É praticamente impossível imaginar um mundo sem filmes de zumbi. O subgênero já foi tão explorado - até fora do terror - que muita gente vê saturação em histórias do tipo. Há 51 anos, em 1 de outubro de 1968, não era bem assim, e se não fosse por um erro burocrático envolvendo A Noite dos Mortos-Vivos, é bem possível que toda essa popularidade atual nunca existisse.
Por si só a obra de George Romero merece todo o crédito: o filme é um marco do cinema de baixo orçamento, que não só estabelece a ameaça da horda de mortos-vivos como também entrega tensão e ação combinados com uma boa camada de comentário social, colocando um herói negro que desafia estereótipos da época - e uma traiçoeira conclusão com impacto atemporal. O longa também não economiza na violência, algo que pegou de surpresa o público dos anos 60, especialmente considerando que não havia um sistema de classificação etária para garantir quem assistiria nos cinemas: “O filme deixa de ser deliciosamente assustador na metade e se torna inesperadamente aterrorizante”, descreve Roger Ebert, crítico do Chicago Sun-Times. “Havia uma garotinha na fileira ao lado, que talvez tinha uns nove anos de idade, que estava imobilizada em seu assento, chorando.”
Mas o que alavancou Noite dos Mortos-Vivos de um ótimo filme para um verdadeiro fenômeno cultural não tem só a ver com o conteúdo, mas também com a distribuição. Acontece que o filme originalmente era chamado de Night of the Flesh Eaters (ou A Noite dos Devoradores de Carne em tradução livre) mas, como o nome era muito parecido com o da produção de The Flesh Eaters (1964), a distribuidora Walter Reade Organization pediu que o título fosse alterado para Night of the Living Dead. A mudança repentina veio com um deslize: para garantir os direitos autorais de uma obra audiovisual na época, era preciso sinalizar o símbolo de copyright (©) junto com a abertura do filme. Quando o título foi alterado, a produção esqueceu de sinalizar a propriedade intelectual. Um pequeno errinho, certo?

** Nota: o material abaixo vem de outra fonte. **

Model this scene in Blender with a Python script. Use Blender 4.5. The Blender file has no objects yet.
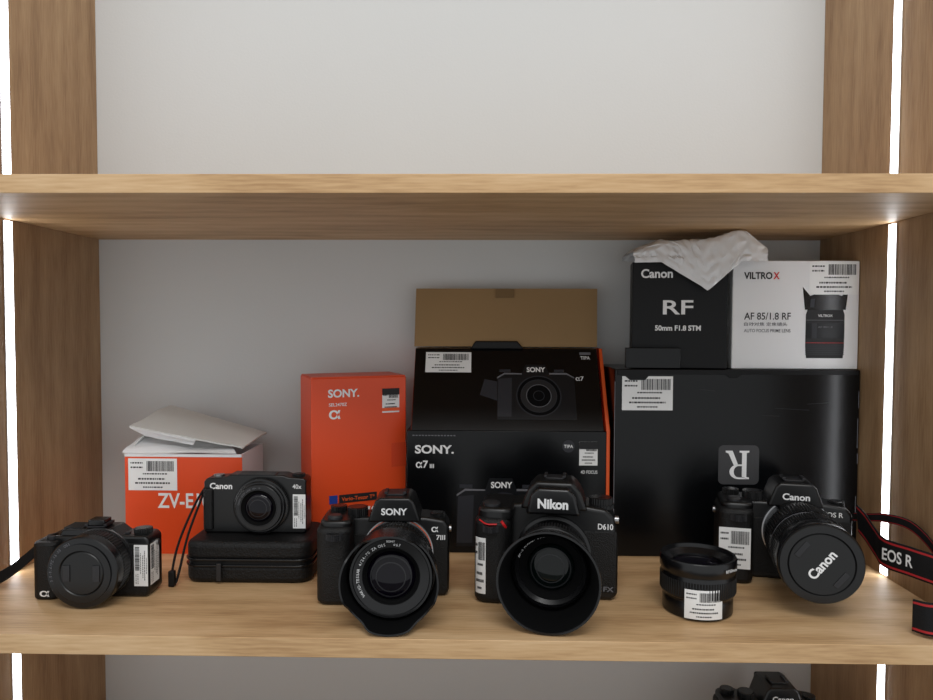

Na verdade, a ausência do símbolo garantiu que Noite dos Mortos-Vivos fosse lançado diretamente como domínio público, ou seja, qualquer um poderia simplesmente obter uma cópia e exibi-lá em público quantas vezes quiser, até mesmo cobrando ingressos. Enquanto isso pode ter pesado no bolso da distribuidora original, que não estava embolsando o valor das bilheterias, o acidente permitiu que o longa fosse amplamente exibido em eventos menores, cinemas de pequeno porte, drive-ins e todo tipo de estabelecimento que quisesse passar o tão-falado terror indie.
Além disso, domínio público também permite que diversos autores contribuam com os personagens e conceitos da obra em questão. Basicamente qualquer cineasta agora podia usar os zumbis de Romero em seus projetos - e foi exatamente isso o que aconteceu, com uma verdadeira infestação de filmes com os caminhantes. O melhor exemplo disso talvez venha da Itália, prolífera indústria cinematográfica de baixo orçamento, que lançou cineastas de peso a partir de imitações e reinterpretações do filme americano, como Zumbi 2 - A Volta dos Mortos-Vivos (1979), uma sequência não-oficial de Noite dos Mortos-Vivos pelo mestre do horror Lucio Fulci.
O filme permanece em domínio público até os dias de hoje, estando disponível no Internet Archive e até mesmo no Youtube, na íntegra. A obra também não foi tão afetada pelo ocorrido, tendo retorno de US$30 milhões em um orçamento minúsculo de US$110 mil. O filme também foi pontapé para a prolífera carreira de Romero, que comandou uma franquia de peso com O Despertar dos Mortos (1978), Creepshow (1982) e muitos outros. O cineasta infelizmente faleceu em 2017 e, ironicamente, a confusão que o consagrou como um mestre do horror teve conclusão logo em seguida: em 2018, a Criterion Collection anunciou uma versão 4K do clássico, a primeira remasterização licenciada do clássico. Essa, por sua vez, tem seus direitos autorais preenchidos.
Artigo originalmente publicado em 13 de setembro de 2019.